Desiring Us (John 17:24)–2

In the last article, I noted the love that some puritans expressed for John 17 and for verse 24 in particular. Verse 24 is special because it teaches that Jesus desires us. He wants us to be where he is. In the present article, I want to look at the reason Jesus wants us to be with him. Jesus says he desires our presence so that we might see his glory.
 
To see Christ’s glory is not merely to observe it as a bystander. To see means to share or participate. Peter speaks of being a partaker of the glory that is to be revealed (1 Pet. 5:1). When your child runs and wins a race, you watch him compete and receive his gold medal from the bleachers. You see your child’s glory, and rejoice in it, but you don’t share in it. You aren’t up there on the stage getting a gold medal too. Jesus doesn’t merely want you with him so that you can see his glory as a bystander. He wants you with him so that you can see his glory as a fellow participant. He wants you up on the stage with him. He wants you to be glorified with him (Rom. 8:17).
 
Sharing in Christ’s glory comes in stages. The New Testament speaks of experiencing glory now (2 Cor. 3:18), at death (2 Cor. 5:6-8; Phil. 1:21) and then finally in its fullness at the second coming (1 Cor. 15:51-52; Phil. 1:6; 3:20-21). Since Jesus talks of glory in reference to where he is, which is in resurrected glory, the primary reference is to the glory we will experience at his second coming. Presently, Jesus is the only one to have experienced the fullness of glory. He is the only one to have been raised from the dead and to have put on immortality and incorruption. But he doesn’t want to be alone. He wants us, his bride, to be with him in that perfected state. He wants us, including our bodies, to be raised from the dead so that we might be like him and reign with him (1 John 3:2).
 
Thomas Manton said that Christ’s “heart is not satisfied till we be in like condition with himself.” Similarly, the 19th century Scottish preacher R.M. M’Cheyne said that heaven would be no heaven to Jesus, if we were not there. We are his jewels, his crown, and his joy. Jesus would not be happy in glory if we were not there. When a loving husband and father is promoted and required to move across the globe to a beautiful country, and to live in a beautiful house, he is going to want his wife and children to move with him. Life in that new and beautiful place won’t be complete until they join him.
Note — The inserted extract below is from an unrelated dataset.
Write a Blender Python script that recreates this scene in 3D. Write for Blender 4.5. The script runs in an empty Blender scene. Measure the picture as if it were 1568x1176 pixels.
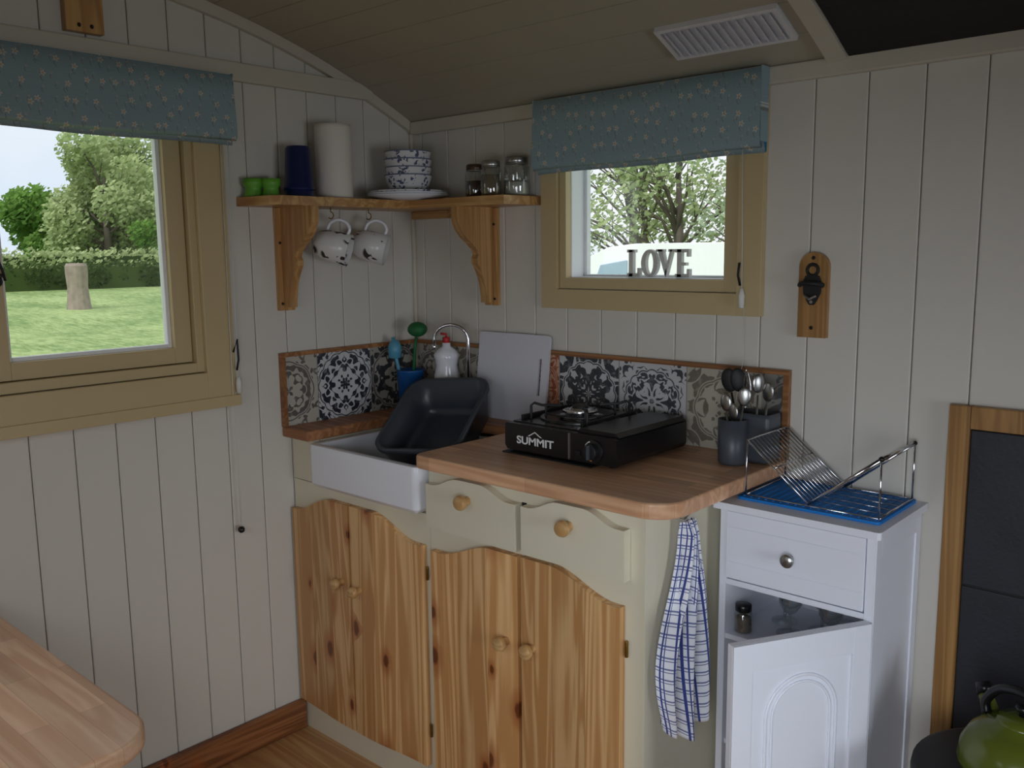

Heaven is not heaven for Jesus until we are there with him.
 
Although Jesus is primarily referring to the glory of the second coming, what he says here equally applies to our death. Jesus wants us with him. Since to be absent from the body is to be present with the Lord, the moment of our death is, at least in part, an answer to Jesus’ prayer. This is why I think that Manton was on point when he rhetorically asked, “Can a dying man have a sweeter meditation than Christ’s words? ‘Father, I will that those whom thou hast given me may be with me where I am.’”
 
Not all verses are equal. Some are sweeter than others. Deciding which one is the sweetest, however, is a fool’s errand. Nonetheless, John 17:24 is up there with the best of them because it reveals to us an amazing truth: Jesus wants us to be where he is so that we might share in his glory.